Written request:
Copy exactly the lines from the beginning of the data down to and including the line holding "SC = bpy.context.scene", without any pictures.

Source material:
========
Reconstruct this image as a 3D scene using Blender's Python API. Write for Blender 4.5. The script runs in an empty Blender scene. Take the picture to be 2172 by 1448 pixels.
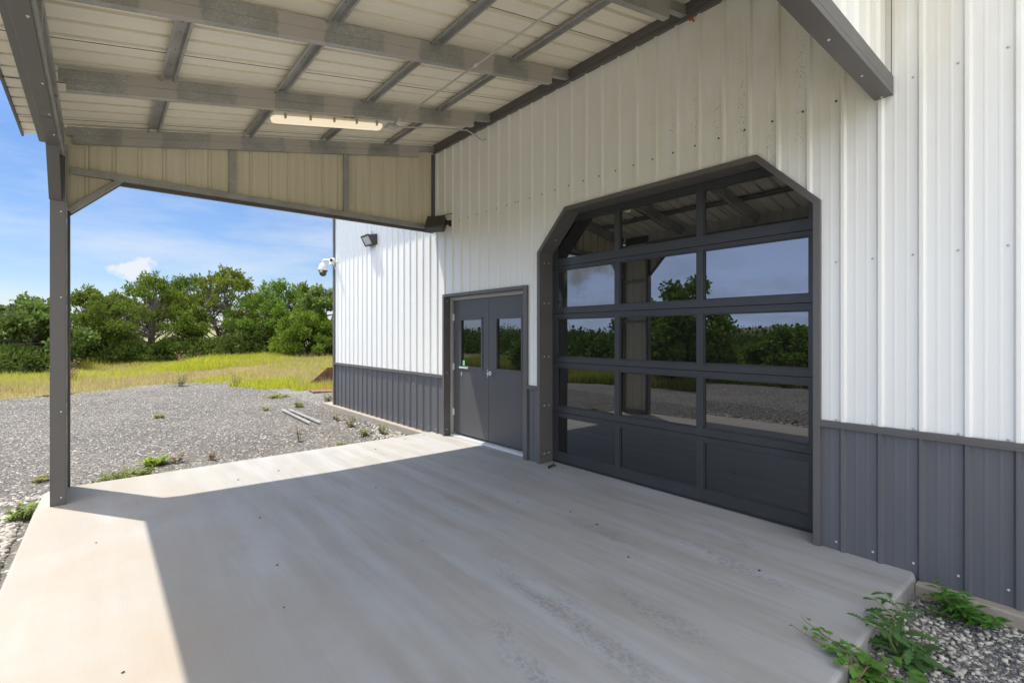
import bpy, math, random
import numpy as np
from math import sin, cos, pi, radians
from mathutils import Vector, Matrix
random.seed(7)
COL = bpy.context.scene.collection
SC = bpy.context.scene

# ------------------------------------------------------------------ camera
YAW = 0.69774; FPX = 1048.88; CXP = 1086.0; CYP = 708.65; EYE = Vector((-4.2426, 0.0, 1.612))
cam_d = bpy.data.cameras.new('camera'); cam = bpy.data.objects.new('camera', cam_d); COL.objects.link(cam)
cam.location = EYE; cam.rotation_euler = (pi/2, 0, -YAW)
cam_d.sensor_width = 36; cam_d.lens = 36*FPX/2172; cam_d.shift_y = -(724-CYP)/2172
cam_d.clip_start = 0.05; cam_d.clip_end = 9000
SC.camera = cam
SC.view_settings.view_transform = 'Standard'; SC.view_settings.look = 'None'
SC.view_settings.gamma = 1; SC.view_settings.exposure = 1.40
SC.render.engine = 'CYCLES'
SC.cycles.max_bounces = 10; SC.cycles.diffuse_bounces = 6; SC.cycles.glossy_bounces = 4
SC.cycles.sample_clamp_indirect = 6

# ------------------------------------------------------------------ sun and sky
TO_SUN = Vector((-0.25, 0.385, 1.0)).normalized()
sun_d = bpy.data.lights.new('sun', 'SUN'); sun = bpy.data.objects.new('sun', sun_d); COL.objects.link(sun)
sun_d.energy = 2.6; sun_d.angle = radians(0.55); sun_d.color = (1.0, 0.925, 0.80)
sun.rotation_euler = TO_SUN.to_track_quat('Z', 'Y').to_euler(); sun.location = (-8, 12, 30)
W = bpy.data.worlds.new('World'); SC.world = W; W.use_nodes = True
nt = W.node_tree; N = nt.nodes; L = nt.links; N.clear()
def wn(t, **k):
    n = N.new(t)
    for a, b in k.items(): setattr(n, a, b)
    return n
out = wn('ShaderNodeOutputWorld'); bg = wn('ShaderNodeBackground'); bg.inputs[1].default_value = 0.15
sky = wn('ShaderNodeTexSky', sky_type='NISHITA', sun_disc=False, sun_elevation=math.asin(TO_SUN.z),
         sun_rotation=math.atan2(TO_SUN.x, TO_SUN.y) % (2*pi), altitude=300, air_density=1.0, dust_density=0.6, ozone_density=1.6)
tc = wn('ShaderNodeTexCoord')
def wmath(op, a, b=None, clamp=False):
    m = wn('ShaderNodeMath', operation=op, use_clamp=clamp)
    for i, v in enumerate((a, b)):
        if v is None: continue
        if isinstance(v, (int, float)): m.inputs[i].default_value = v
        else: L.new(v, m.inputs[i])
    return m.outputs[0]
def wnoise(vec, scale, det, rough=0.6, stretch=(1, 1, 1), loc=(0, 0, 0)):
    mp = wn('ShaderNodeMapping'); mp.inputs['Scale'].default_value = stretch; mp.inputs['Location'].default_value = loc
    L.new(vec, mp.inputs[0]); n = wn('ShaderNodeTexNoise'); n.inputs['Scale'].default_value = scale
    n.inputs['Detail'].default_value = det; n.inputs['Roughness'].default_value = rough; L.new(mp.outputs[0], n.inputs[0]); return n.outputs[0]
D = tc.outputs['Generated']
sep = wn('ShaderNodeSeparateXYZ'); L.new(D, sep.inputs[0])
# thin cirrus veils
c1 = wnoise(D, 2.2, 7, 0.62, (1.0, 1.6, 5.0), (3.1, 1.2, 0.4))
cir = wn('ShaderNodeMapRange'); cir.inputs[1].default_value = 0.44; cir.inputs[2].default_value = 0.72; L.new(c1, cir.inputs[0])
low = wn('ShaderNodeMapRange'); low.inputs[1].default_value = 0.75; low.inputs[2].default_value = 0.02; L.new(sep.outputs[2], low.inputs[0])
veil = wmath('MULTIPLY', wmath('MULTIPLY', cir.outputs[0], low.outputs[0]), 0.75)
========
Solution for this task:
Reconstruct this image as a 3D scene using Blender's Python API. Write for Blender 4.5. The script runs in an empty Blender scene. Take the picture to be 2172 by 1448 pixels.
import bpy, math, random
import numpy as np
from math import sin, cos, pi, radians
from mathutils import Vector, Matrix
random.seed(7)
COL = bpy.context.scene.collection
SC = bpy.context.scene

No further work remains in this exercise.